ENTER THE 'MAYHEM MAGNET'
The Department of Homeland Security is a bureaucratic nightmare. Cobbled together out of 22 government agencies with 180,000 employees, it was guaranteed to generate epic turf struggles. Well-meaning and decent, but maybe a little too nice, the first secretary of Homeland Security, Tom Ridge, always seemed slightly overwhelmed by his job during his two years in charge. To replace him, President Bush last week picked a very different sort of character.
During the late-'80s cocaine epidemic, working as a New York undercover cop with a black belt in karate and six diamond studs in his ear, Bernard Kerik seemed to thrive on violent chaos. (His colleagues called him the "Mayhem Magnet.") Later, as Gotham's tough-talking police commissioner, Kerik boasted about firing bureaucrats who couldn't get the job done.
He could be just the man to take charge of the sprawling, sluggish, feuding DHS--to knock heads and demand results. But Kerik has also been shadowed by minor scandals during his career, and he has a reputation in some quarters as a political opportunist who has been a little too eager to promote his own fame and fortune. Some of the grumbling comes from disappointed rivals in the rough-and-tumble world of New York politics. Kerik, who says he has watched "The Godfather" 50 times, is the sort of leader who seems to make as many enemies as friends.
Kerik does have some very powerful backers, including congressional Democrats as well as the White House. He is one of the most colorful self-made men to arrive in Washington in a long time; his story seems to have captured the fancy of President Bush, who may have been born on third base himself but favors Horatio Algers (like Secretary of State-nominee Condoleezza Rice and Attorney General-designate Alberto Gonzales). Kerik is a black-and-white loyalist, another quality valued by Bush. But Kerik is so driven, so intense, so determined to overcome his wretched past that he also has some of the qualities of the hero in a Greek tragedy who risks being brought low by his own ambition.
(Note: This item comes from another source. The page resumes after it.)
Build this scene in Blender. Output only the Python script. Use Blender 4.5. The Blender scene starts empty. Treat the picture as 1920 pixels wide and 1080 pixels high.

Kerik's frontline experience as NYPD commissioner on 9/11 is useful, but the real battles in Washington are often over funding and personnel. While America has not been attacked since 9/11, it may be in spite of, not because of, the DHS. For instance, Congress wanted the Department of Homeland Security to create a super-intelligence-analysis unit that could look at all the raw information coming into the federal government and connect the dots. The problem is that experienced intelligence analysts at the CIA and FBI don't want to work for DHS; instead, the old-line intelligence services hang on to analysts for their own counterterrorism centers. Will Kerik have the diplomatic skill as well as the chutzpah to referee this sort of mindless jockeying for position?
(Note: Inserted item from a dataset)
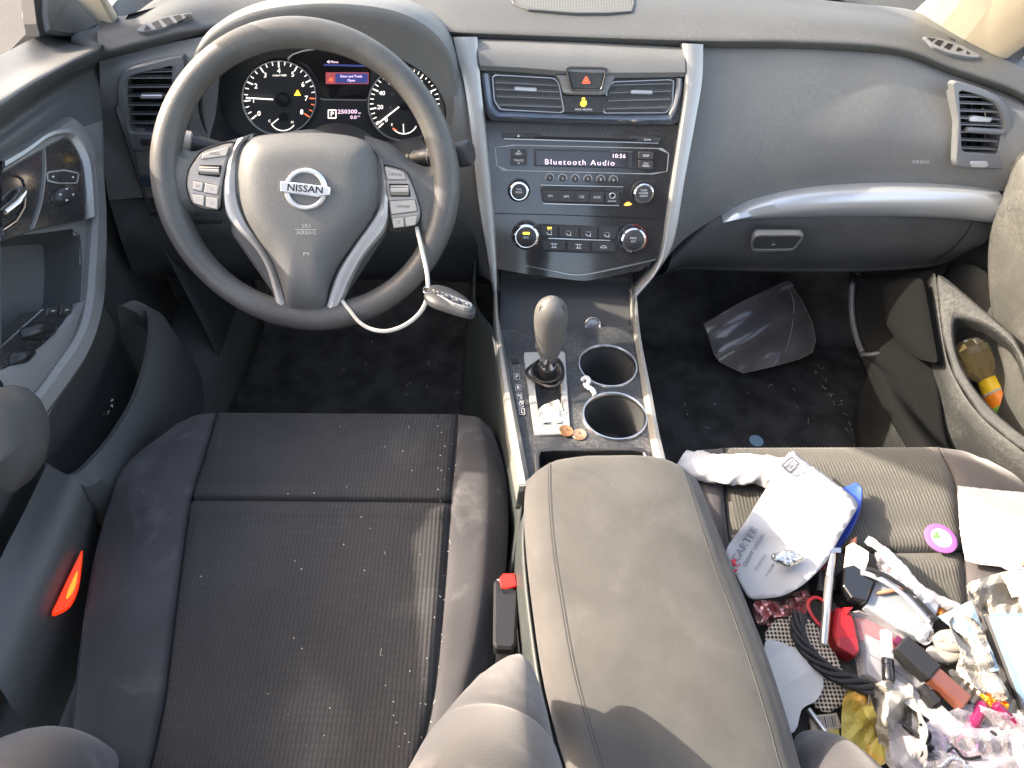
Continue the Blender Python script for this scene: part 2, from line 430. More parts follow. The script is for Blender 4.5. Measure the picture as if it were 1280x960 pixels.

Kerik's introduction to his memoir, "The Lost Son: A Life in Pursuit of Justice," recounts a dream about his mother, a prostitute who abandoned him when he was 2 and was found murdered in the bed of her pimp. Chapter one begins, "Some f---in' mutt in a tuxedo has stopped traffic by climbing to the top of the George Washington Bridge and threatened to jump..." Clearly, these are not the memoirs of Dean Acheson. Kerik is a creature of the street. A high-school dropout (he later got a college degree by correspondence), he knows what it is like to get shot at by a drug dealer. He also knows what it's like to be a local cop getting talked down to by an FBI agent (a useful bit of understanding for the secretary of Homeland Security, whose job it is to make sure that the Feds and locals share information). Kerik learned about loyalty from bitter experience. As an MP in Korea, he got a local girl pregnant and abandoned the child--until he realized that he had behaved just like his mother. For years he fruitlessly searched for the girl; they were finally reunited in 2002.